Terry Gilliam |
The bandits are back
Terry Gilliam’s riotous adventure Time Bandits is to be re-released to mark it’s 25th anniversary. Dan Carrier talks to the director and former Python
OF all the actors cast in Terry Gilliam’s 1981 film Time Bandits, bagging the biggest name was the easiest. Sean Connery was playing golf when he was told here was a script written by the Monty Python star. The notes said: “Greek hero removes his helmet to reveal the face of Sean Connery – or an actor of similar stature, but cheaper.”
He was so intrigued he decided he wanted the part. Gilliam recalls: “It was when his career was going through a low point. He was no longer Bond and he had done other films that had not been successful. “
He brought experience to the set.
“He was with us for 14 days in Morocco,” Gilliam says. “I had a story board with 25 shots for one day and Connery was not convinced. It was him and a kid who had never acted before.”
“Craig (Warnock, the child actor who played Kevin, the film’s hero) froze. There he was, in the desert, with James Bond. Connery said: do my stuff quickly, and then I’ll get out of the way.
“There was a scene where he had to get on the horse – he said, ‘I’ll look stupid doing that and I am meant to be a Greek hero. Instead, I’ll just rise up and settle down on the saddle.’ That was the type of input he brought.”
It is 25 years ago this week that Gilliam thrilled audiences with his tale of a gang of time travelling robbers. For those who don’t remember, the leading troupe stole a time map from God which allowed them to skip through the decades, carry out thefts and disappear into the past – before the crime had been committed.
To celebrate its silver anniversary, a new edition has been released.
Time Bandits started because Gilliam was struggling to raise the money for his most artistically successful film, Brazil.
He says: “I had reached a dead end with the Brazil idea, and I decided I wanted to make a film for all the family. I had the idea about Kevin and then made a pragmatic decision to bring in all these other characters.
“I did not think the boy alone could hold the film, but I didn’t want to take anything away from him – so I thought, I need lots of people the same height – eureka! dwarves! Then the idea came together of them working in Heaven but wanting a more exciting life… I called Michael Palin and we knocked it out very quickly.”
Casting Kevin came about by chance.
“I wanted a normal kid,” recalls Gilliam. “Kevin’s brother was a child actor and they came along to the audition. Craig was in the corner, keeping himself to himself. That was more interesting.”
And the same thinking brought in the Time Bandits themselves.
“I wanted these little guys to be the heroes,” he says. “I didn’t see why these actors should always be cast as Wombles.
“Kenny Baker was R2D2 – but here he was the leader of a gang of cut throat robbers. We never commented on their height, but this was a good chance for them to do something different.”

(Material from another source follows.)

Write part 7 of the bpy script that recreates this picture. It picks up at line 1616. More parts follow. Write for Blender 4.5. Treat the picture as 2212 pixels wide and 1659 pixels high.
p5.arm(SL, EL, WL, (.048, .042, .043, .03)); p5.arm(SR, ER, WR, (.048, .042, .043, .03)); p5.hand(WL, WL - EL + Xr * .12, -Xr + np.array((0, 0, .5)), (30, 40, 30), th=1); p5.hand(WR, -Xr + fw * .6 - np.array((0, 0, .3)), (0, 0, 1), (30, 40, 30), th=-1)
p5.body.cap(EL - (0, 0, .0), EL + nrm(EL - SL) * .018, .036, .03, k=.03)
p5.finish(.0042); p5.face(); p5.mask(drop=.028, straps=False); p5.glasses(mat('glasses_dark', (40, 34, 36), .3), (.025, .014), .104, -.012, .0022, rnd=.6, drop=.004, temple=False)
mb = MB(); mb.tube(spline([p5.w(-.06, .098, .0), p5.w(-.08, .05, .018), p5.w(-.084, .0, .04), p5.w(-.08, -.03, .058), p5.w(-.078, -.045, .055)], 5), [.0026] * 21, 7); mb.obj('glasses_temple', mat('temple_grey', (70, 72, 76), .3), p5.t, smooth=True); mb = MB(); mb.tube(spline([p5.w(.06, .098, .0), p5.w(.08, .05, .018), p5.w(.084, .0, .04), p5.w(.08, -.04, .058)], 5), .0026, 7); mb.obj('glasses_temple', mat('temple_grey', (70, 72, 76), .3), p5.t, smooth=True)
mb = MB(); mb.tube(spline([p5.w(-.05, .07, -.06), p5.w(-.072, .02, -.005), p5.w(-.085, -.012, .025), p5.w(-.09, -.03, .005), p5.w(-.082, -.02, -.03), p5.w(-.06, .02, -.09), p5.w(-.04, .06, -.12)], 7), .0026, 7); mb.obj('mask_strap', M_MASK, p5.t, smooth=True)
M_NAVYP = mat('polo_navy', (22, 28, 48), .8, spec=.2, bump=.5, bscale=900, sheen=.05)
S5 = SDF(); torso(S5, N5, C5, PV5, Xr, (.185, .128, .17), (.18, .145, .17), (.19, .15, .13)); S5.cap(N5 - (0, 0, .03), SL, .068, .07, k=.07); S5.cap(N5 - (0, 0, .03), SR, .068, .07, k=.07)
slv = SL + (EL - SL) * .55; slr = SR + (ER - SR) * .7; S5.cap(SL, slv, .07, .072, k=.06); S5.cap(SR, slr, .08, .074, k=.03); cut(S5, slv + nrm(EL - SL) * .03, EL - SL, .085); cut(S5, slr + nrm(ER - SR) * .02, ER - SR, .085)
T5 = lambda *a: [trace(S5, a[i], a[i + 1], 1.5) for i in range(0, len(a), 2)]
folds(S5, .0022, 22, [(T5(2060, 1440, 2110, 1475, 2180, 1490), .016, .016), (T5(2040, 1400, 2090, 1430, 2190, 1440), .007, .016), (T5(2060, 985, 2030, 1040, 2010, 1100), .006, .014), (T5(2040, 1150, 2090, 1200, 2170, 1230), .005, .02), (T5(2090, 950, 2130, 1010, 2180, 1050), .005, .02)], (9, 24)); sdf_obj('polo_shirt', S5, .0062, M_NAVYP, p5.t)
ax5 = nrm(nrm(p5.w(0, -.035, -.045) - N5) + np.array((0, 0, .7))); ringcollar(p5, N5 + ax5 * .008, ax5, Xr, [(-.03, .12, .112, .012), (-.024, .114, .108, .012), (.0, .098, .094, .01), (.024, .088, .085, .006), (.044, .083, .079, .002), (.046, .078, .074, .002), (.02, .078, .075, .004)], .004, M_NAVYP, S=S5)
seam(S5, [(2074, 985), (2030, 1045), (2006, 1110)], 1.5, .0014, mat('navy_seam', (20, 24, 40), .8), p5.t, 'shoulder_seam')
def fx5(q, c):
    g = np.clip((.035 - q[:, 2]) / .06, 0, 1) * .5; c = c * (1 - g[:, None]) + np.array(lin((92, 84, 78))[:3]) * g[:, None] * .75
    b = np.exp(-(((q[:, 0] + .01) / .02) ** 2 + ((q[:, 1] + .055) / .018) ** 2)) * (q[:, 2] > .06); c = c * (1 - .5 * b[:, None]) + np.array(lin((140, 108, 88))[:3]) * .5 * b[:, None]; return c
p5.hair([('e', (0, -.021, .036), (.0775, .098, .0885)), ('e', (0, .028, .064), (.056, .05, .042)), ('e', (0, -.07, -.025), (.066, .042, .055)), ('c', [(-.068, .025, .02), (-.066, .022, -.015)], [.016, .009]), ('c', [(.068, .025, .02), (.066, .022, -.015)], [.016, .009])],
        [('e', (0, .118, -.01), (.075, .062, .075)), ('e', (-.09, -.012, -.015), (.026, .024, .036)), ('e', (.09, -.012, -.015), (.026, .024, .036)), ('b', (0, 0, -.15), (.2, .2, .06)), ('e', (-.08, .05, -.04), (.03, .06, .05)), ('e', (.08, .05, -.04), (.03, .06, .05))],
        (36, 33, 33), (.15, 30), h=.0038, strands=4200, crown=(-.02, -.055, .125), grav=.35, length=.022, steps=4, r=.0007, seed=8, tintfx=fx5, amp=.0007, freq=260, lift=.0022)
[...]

Other big names came on board. Ian Holm, who plays Napoleon, had been due to make a film about the French general with Stanley Kubrick – a serious bio-pic.
“He had not been given a comedy part before,” Gilliam says. “Kubrick had been working on the idea but it fell through, so this was Ian’s chance to play Napoleon after all.”
And once it was complete, they had to sell it to studios for distribution. But no one wanted it.
Former Beatle George Harrison came to the rescue. Gilliam says: “He mortgaged his offices to pay for it. The smallest film company in Hollywood, Avco-Embassy – they had not had a hit for 10 years, since The Graduate. We told them we’d use their distributors and do the advertising – George Harrison would guarantee it to $5 million.” And it was a hit.
“It was still the most successful film I have done in the States, which was an incredible surprise,” says Gilliam.
“It wasn’t as big here. It was marketed as a Python film, and sold to an older audience but it was for children. People said we couldn’t end it with the parents getting blown up: I said the children will love it.”
The tale of the naughtiest of God’s creations may one day be revived.
Gilliam reveals he has written a sequel – but backers got cold feet after the attacks on the World Trade Center on September 11. The script, which he would like to revive, uncovers what happened to the disgraced band of thieves.
He says: “Some of the original Bandits were in it – but we’d focus on their daughters. They were getting ahead in heaven for once… they were embarrassed by their parents. But then there are changes in heaven, and so they decide it is time go out and do some pillaging, to save their jobs. It was a cheap joke – little people getting downsized.”